Most of these corridors saw intense competition between two, three, and sometimes more railroads or routes. At least seven railroads served the Chicago-Twin Cities corridor. Such competition, in turn, generated increased speeds and service quality. By 1910, the average speed of the fastest trains in some corridors were almost twice the average speeds of trains in those corridors in 1880. Competition also led to a dramatic increase in the quality of service.

In short, consolidation and competition led to the widespread use of the limited train concept that first appeared in 1881. Initially, at least, limiteds carried only parlor cars and sleeping cars, but no plebian coaches.

Unlike the previous express trains, which didn’t stop everywhere but still made lots of stops, many limited trains made very few stops, sometimes stopping only to change crews and/or service the locomotives. The original 20th Century Limited, for example, only carried passengers between New York and Chicago and did not board or deboard passengers at any of the service stops between.

To underscore the first-class nature of their trains, some railroads charged extra fares to ride their limiteds, meaning a surcharge above the ordinary first-class fare.

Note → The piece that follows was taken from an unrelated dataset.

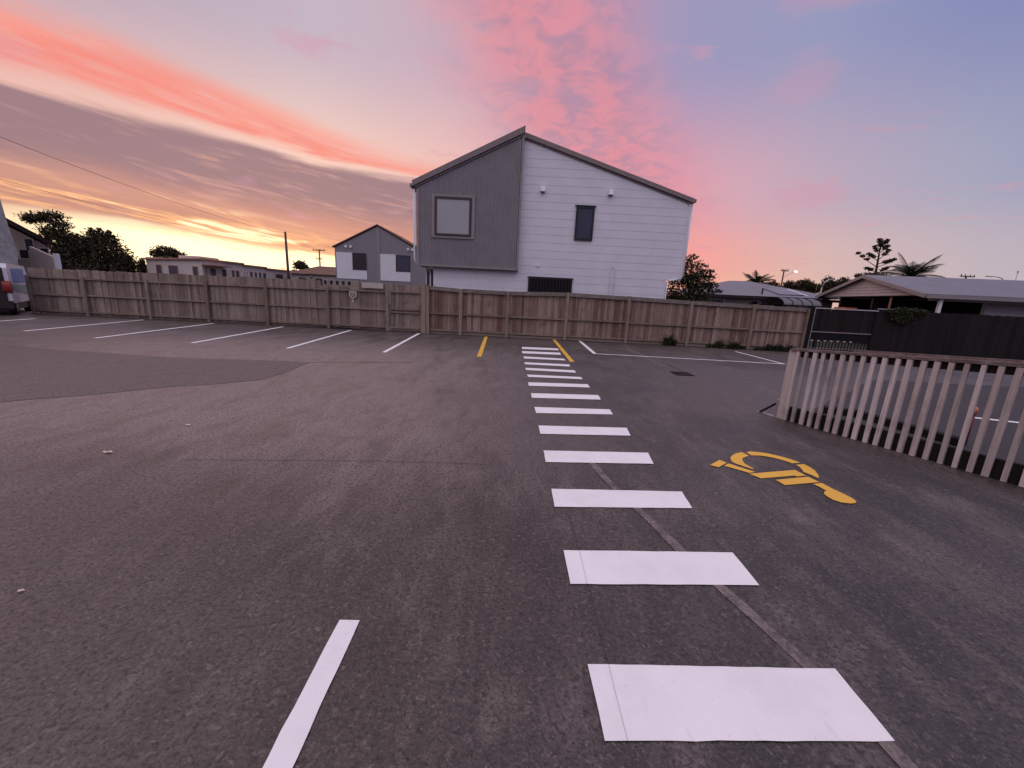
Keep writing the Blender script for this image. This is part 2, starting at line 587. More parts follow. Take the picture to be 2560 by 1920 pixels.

This extra fare was advertised as a feature, as it helped ensure that passengers on the train would share their spaces only with other people in their income group.

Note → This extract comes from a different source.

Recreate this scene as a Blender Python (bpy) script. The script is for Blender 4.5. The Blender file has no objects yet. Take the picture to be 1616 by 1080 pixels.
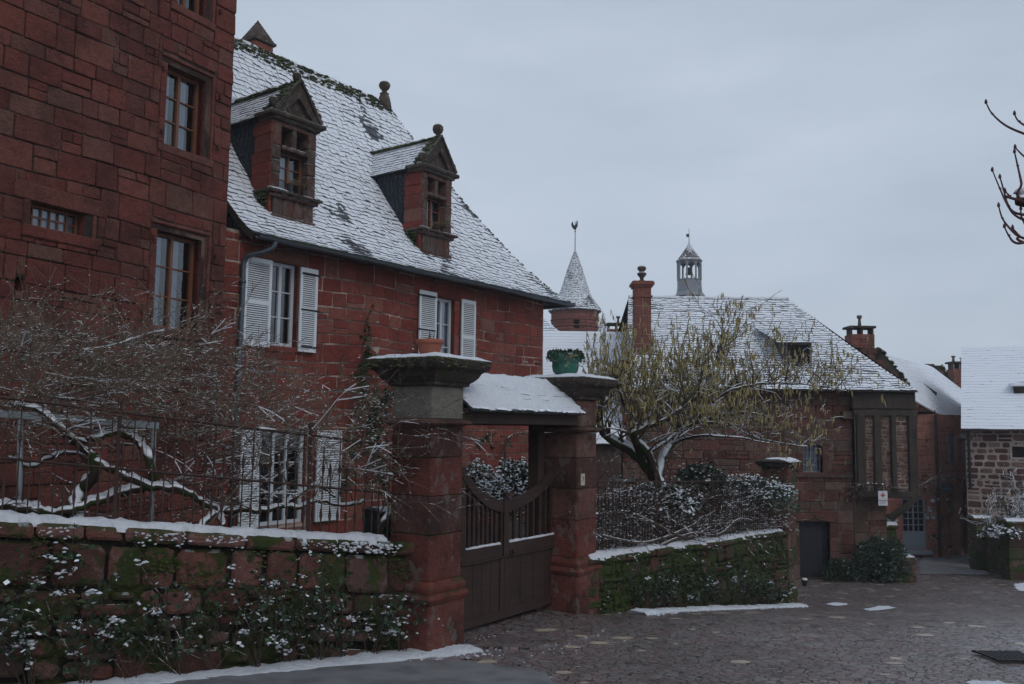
import bpy, math, random
from mathutils import Vector, noise
V = Vector
PI = math.pi
rad = math.radians
sc = bpy.context.scene
# ------------------------------------------------------------------ camera
F_PX, HOR, RHO = 1400.0, 672.0, 0.012
PITCH = math.atan((HOR-540)/F_PX)
cF = V((0, math.cos(PITCH), math.sin(PITCH)))
cR0 = V((1, 0, 0)); cU0 = V((0, -math.sin(PITCH), math.cos(PITCH)))
cR = cR0*math.cos(RHO)+cU0*math.sin(RHO)
cU = cU0*math.cos(RHO)-cR0*math.sin(RHO)
cd = bpy.data.cameras.new('camera'); cam = bpy.data.objects.new('camera', cd)
sc.collection.objects.link(cam); sc.camera = cam
cd.sensor_width = 36; cd.lens = F_PX/1616*36; cd.clip_start = 0.1; cd.clip_end = 2000
from mathutils import Matrix
cam.matrix_world = Matrix(((cR.x, cU.x, -cF.x, 0), (cR.y, cU.y, -cF.y, 0), (cR.z, cU.z, -cF.z, 0), (0, 0, 0, 1)))
# ------------------------------------------------------------------ world, sun, exposure
w = bpy.data.worlds.new('World'); sc.world = w; w.use_nodes = True
nt = w.node_tree; nt.nodes.clear()
out = nt.nodes.new('ShaderNodeOutputWorld'); bg = nt.nodes.new('ShaderNodeBackground')
sky = nt.nodes.new('ShaderNodeTexSky'); sky.sky_type = 'NISHITA'; sky.sun_disc = False
sky.sun_elevation = rad(38); sky.sun_rotation = rad(150); sky.air_density = 1.2; sky.dust_density = 3
tc = nt.nodes.new('ShaderNodeTexCoord'); mp = nt.nodes.new('ShaderNodeMapping'); mp.inputs['Scale'].default_value = (1, 1, 3.2)
ns = nt.nodes.new('ShaderNodeTexNoise'); ns.inputs['Scale'].default_value = 2.2; ns.inputs['Detail'].default_value = 5; ns.inputs['Roughness'].default_value = .5
rp = nt.nodes.new('ShaderNodeValToRGB')
rp.color_ramp.elements[0].position = .36; rp.color_ramp.elements[0].color = (3.85, 4.5, 5.4, 1)
rp.color_ramp.elements[1].position = .64; rp.color_ramp.elements[1].color = (4.75, 5.4, 6.3, 1)
mx = nt.nodes.new('ShaderNodeMix'); mx.data_type = 'RGBA'; mx.inputs[0].default_value = .93
nt.links.new(tc.outputs['Generated'], mp.inputs[0]); nt.links.new(mp.outputs[0], ns.inputs['Vector']); nt.links.new(ns.outputs[0], rp.inputs[0])
nt.links.new(sky.outputs[0], mx.inputs[6]); nt.links.new(rp.outputs[0], mx.inputs[7]); nt.links.new(mx.outputs[2], bg.inputs[0])
bg.inputs[1].default_value = 0.1; nt.links.new(bg.outputs[0], out.inputs[0])
sl = bpy.data.lights.new('sun', 'SUN'); sl.energy = 0.5; sl.angle = rad(25); sl.color = (1, .96, .92)
so = bpy.data.objects.new('sun', sl); sc.collection.objects.link(so)
so.rotation_euler = V((math.sin(rad(150))*math.cos(rad(38)), math.cos(rad(150))*math.cos(rad(38)), math.sin(rad(38)))).to_track_quat('Z', 'Y').to_euler()
sc.view_settings.view_transform = 'Standard'; sc.view_settings.look = 'None'
sc.view_settings.exposure = 0.24; sc.view_settings.gamma = 1
# ------------------------------------------------------------------ pixel / plane helpers
def ray(x, y): return cF+cR*((x-808)/F_PX)+cU*((540-y)/F_PX)
def at(x, y, Y):
    D = ray(x, y); return D*(Y/D.y)
class Fr:
    """vertical plane: u along, v = height, o = outwards"""
    def __init__(s, o, ang):
        a = rad(ang); s.d = V((math.sin(a), math.cos(a), 0)); s.n = V((s.d.y, -s.d.x, 0)); s.o = V((o[0], o[1], 0))
    def __call__(s, u, v, o=0): return s.o+s.d*u+s.n*o+V((0, 0, v))
    def uv(s, x, y, off=0):
        D = ray(x, y); o = s.o+s.n*off; t = o.dot(s.n)/D.dot(s.n); p = D*t
        return (p-o).dot(s.d), p.z
def lerp(a, b, t): return a+(b-a)*t
def interp(x, pts):
    if x <= pts[0][0]:
        return pts[0][1]
    for (x0, y0), (x1, y1) in zip(pts, pts[1:]):
        if x <= x1: return lerp(y0, y1, (x-x0)/(x1-x0))
    return pts[-1][1]
GP = [(-40, 1.0), (0, -1.4), (8.2, -2.42), (10.6, -2.60), (13.5, -2.74), (17, -3.36), (20.5, -3.98), (24, -4.32), (28, -4.62), (33, -4.98), (38, -5.22), (60, -5.8), (400, -9)]
def gz(X, Y):
    return (interp(Y-.8, GP)+interp(Y, GP)+interp(Y+.8, GP))/3
def nz(p, s=1.0): return noise.noise(V(p)*s)
# ------------------------------------------------------------------ mesh builder
class MB:
    def __init__(s): s.v = []; s.f = []; s.r = []; s.uv = []; s.m = []
    def add(s, vs, fs, r=.5, uvs=None, mi=0):
        b = len(s.v); s.v += [tuple(x) for x in vs]
        for k, f in enumerate(fs):
            s.f.append([b+i for i in f]); s.r.append(r); s.m.append(mi)
            s.uv.append(uvs[k] if uvs else None)
    def quad(s, a, b, c, d, r=.5, mi=0): s.add([a, b, c, d], [(0, 1, 2, 3)], r, None, mi)
    def hexa(s, p, r=.5, mi=0):
        s.add(p, [(3, 2, 1, 0), (4, 5, 6, 7), (0, 1, 5, 4), (1, 2, 6, 5), (2, 3, 7, 6), (3, 0, 4, 7)], r, None, mi)
    def pbox(s, P, u0, u1, v0, v1, o0, o1, r=.5, mi=0):
        s.hexa([P(u0, v0, o0), P(u1, v0, o0), P(u1, v1, o0), P(u0, v1, o0), P(u0, v0, o1), P(u1, v0, o1), P(u1, v1, o1), P(u0, v1, o1)], r, mi)
    def stone(s, P, u0, u1, v0, v1, o0, o1, r=.5, b=.015, rng=random, cut=.02, tilt=.01, mi=0):
        c = [min(cut*rng.uniform(.4, 1.5), (u1-u0)*.3, (v1-v0)*.3) for _ in range(4)]
        c2 = [min(cut*rng.uniform(.4, 1.5), (u1-u0)*.3, (v1-v0)*.3) for _ in range(4)]
        q = [(u0+c[0], v0), (u1-c[1], v0), (u1, v0+c2[1]), (u1, v1-c2[2]), (u1-c[2], v1), (u0+c[3], v1), (u0, v1-c2[3]), (u0, v0+c2[0])]
        cu, cv = (u0+u1)/2, (v0+v1)/2
        t1, t2 = rng.uniform(-tilt, tilt), rng.uniform(-tilt, tilt)
        def off(x, y): return o1+t1*(x-cu)/(u1-u0+.01)*2+t2*(y-cv)/(v1-v0+.01)*2
        bu = min(b, (u1-u0)*.3); bv = min(b, (v1-v0)*.3)
        vs = [P(x, y, o0) for x, y in q]+[P(x, y, off(x, y)-b*.8) for x, y in q]
        for x, y in q:
            xi = x+(bu if x < cu else -bu); yi = y+(bv if y < cv else -bv)
            vs.append(P(xi, yi, off(xi, yi)))
        fs = []
        for i in range(8):
            j = (i+1) % 8; fs += [(i, j, 8+j, 8+i), (8+i, 8+j, 16+j, 16+i)]
        fs.append(tuple(range(16, 24)))
        s.add(vs, fs, r, None, mi)
    def tube(s, pts, rs, n=5, r=.5, cap=True, mi=0):
        pts = [V(p) for p in pts]
        if not hasattr(rs, '__len__'): rs = [rs]*len(pts)
        vs = []; fs = []
        prev = None
        for i, p in enumerate(pts):
            t = (pts[min(i+1, len(pts)-1)]-pts[max(i-1, 0)])
            if t.length < 1e-9: t = V((0, 0, 1))
            t.normalize()
            if prev is None:
                x = t.cross(V((0, 0, 1)))
                if x.length < .1: x = t.cross(V((0, 1, 0)))
            else: x = prev-t*prev.dot(t)
            x.normalize(); prev = x; y = t.cross(x)
            for k in range(n):
                a = 2*PI*k/n; vs.append(p+x*(math.cos(a)*rs[i])+y*(math.sin(a)*rs[i]))
        for i in range(len(pts)-1):
            for k in range(n):
                k2 = (k+1) % n; fs.append((i*n+k, (i+1)*n+k, (i+1)*n+k2, i*n+k2))
        if cap: fs += [tuple(range(n)), tuple(reversed(range((len(pts)-1)*n, len(pts)*n)))]
        s.add(vs, fs, r, None, mi)
    def lathe(s, c, prof, n=16, r=.5, rot=0, mi=0, cap=True):
        c = V(c); vs = []; fs = []
        for (R, z) in prof:
            for k in range(n):
                a = 2*PI*k/n+rot; vs.append(c+V((math.cos(a)*R, math.sin(a)*R, z)))
        for i in range(len(prof)-1):
            for k in range(n):
                k2 = (k+1) % n; fs.append((i*n+k, i*n+k2, (i+1)*n+k2, (i+1)*n+k))
        if cap: fs += [tuple(reversed(range(n))), tuple(range((len(prof)-1)*n, len(prof)*n))]
        s.add(vs, fs, r, None, mi)
    def blob(s, p, rx, rz=None, rng=random, r=.5, jit=.25):
        rz = rz or rx*.7; p = V(p)
        t = []
        for k in range(6):
            a = k*PI/3+.3; q = rng.uniform(1-jit, 1+jit); t.append(p+V((math.cos(a)*rx*q, math.sin(a)*rx*q, rng.uniform(-.2, .2)*rz)))
        u = []
        for k in range(6):
            a = k*PI/3+.3; q = rng.uniform(1-jit, 1+jit)*.65; u.append(p+V((math.cos(a)*rx*q, math.sin(a)*rx*q, rz*.7*rng.uniform(.8, 1.2))))
        vs = t+u+[p+V((0, 0, rz)), p-V((0, 0, rz*.5))]
        fs = []
        for k in range(6):
            j = (k+1) % 6; fs += [(k, j, 6+j, 6+k), (6+k, 6+j, 12), (j, k, 13)]
        s.add(vs, fs, r)
    def build(s, name, mat, parent=None, loc=None, smooth=False):
        if not s.v: return None
        if parent is not None: L = V(parent['_loc'])
        else: L = V(loc) if loc is not None else V((0, 0, 0))
        me = bpy.data.meshes.new(name)
        me.from_pydata([(a-L.x, b-L.y, c-L.z) for a, b, c in s.v], [], s.f)
        at_ = me.attributes.new('rnd', 'FLOAT', 'FACE'); at_.data.foreach_set('value', s.r)
        if any(u is not None for u in s.uv):
            ul = me.uv_layers.new(name='uv'); flat = []
            for f, u in zip(s.f, s.uv):
                if u is None: flat += [0, 0]*len(f)
                else:
                    for q in u: flat += list(q)
            ul.data.foreach_set('uv', flat)
        mats = mat if isinstance(mat, (list, tuple)) else [mat]
        for m in mats: me.materials.append(m)
        if len(mats) > 1: me.polygons.foreach_set('material_index', s.m)
        if smooth: me.polygons.foreach_set('use_smooth', [True]*len(s.f))
        me.validate(); me.update()
        o = bpy.data.objects.new(name, me); sc.collection.objects.link(o)
        if parent is not None: o.parent = parent
        else: o.location = L
        o['_loc'] = tuple(L)
        return o
def thing(name, label, cat, loc, group=None):
    o = bpy.data.objects.new(name, None); sc.collection.objects.link(o)
    o.location = loc; o['_loc'] = tuple(loc); o['label'] = label; o['category'] = cat; o.empty_display_size = .2
    if group: o['group'] = group
    return o
def tag(o, label=None, cat=None, group=None, kind=None):
    if label: o['label'] = label
    if cat: o['category'] = cat
    if group: o['group'] = group
    if kind: o['kind'] = kind
    return o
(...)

In 1910, Klink says, the New York Central had 18 extra-fare trains and the Pennsylvania had 13. The Central’s increased to 30 by 1917, though Klink doesn’t say how many the Pennsylvania had in that year. Other extra-fare trains included the Santa Fe de Luxe, C&NW/UP/SP Overland Limited, and Southern Pacific Shasta Limited. For some reason, the Sunset Limited and North Coast Limited never charged extra fares even though at various times both were all-Pullman trains with limited numbers of stops.

A 1929 survey of extra-fare trains by Time magazine found that the New York Central charged an extra fare for four New York-Chicago trains and one New York-St. Louis train. The Pennsylvania charged for three New York-Chicago trains, one New York-St. Louis train, and one New York-Washington train. Other extra-fare trains included the Crescent, Panama Limited, Chief (which was down to 58 hours), Overland Limited (ditto), and Portland-San Francisco Cascade Limited. Neither the Chicago-Pacific Northwest nor the Florida railroads charge extra fares. These extra fares earned railroads $10 million a year (well over $150 million today), revenue justified to the Interstate Commerce Commission by the trains’ extra speed and service.

Extra fares or not, the growth, consolidation, and competition of America’s rail network generated its own demand. It allowed the development of areas that were once considered remote. This led to a huge increase in trade between regions. That generated more passenger traffic between those regions.

Before 1880, few people other than actual settlers traveled to the Far West and most businesses were local. By 1910, most travel to and from California and other western states was tourists and businessmen managing their increasingly nationwide companies. This increase in demand also led to the need for longer, safer trains, which is what generated the all-steel revolution.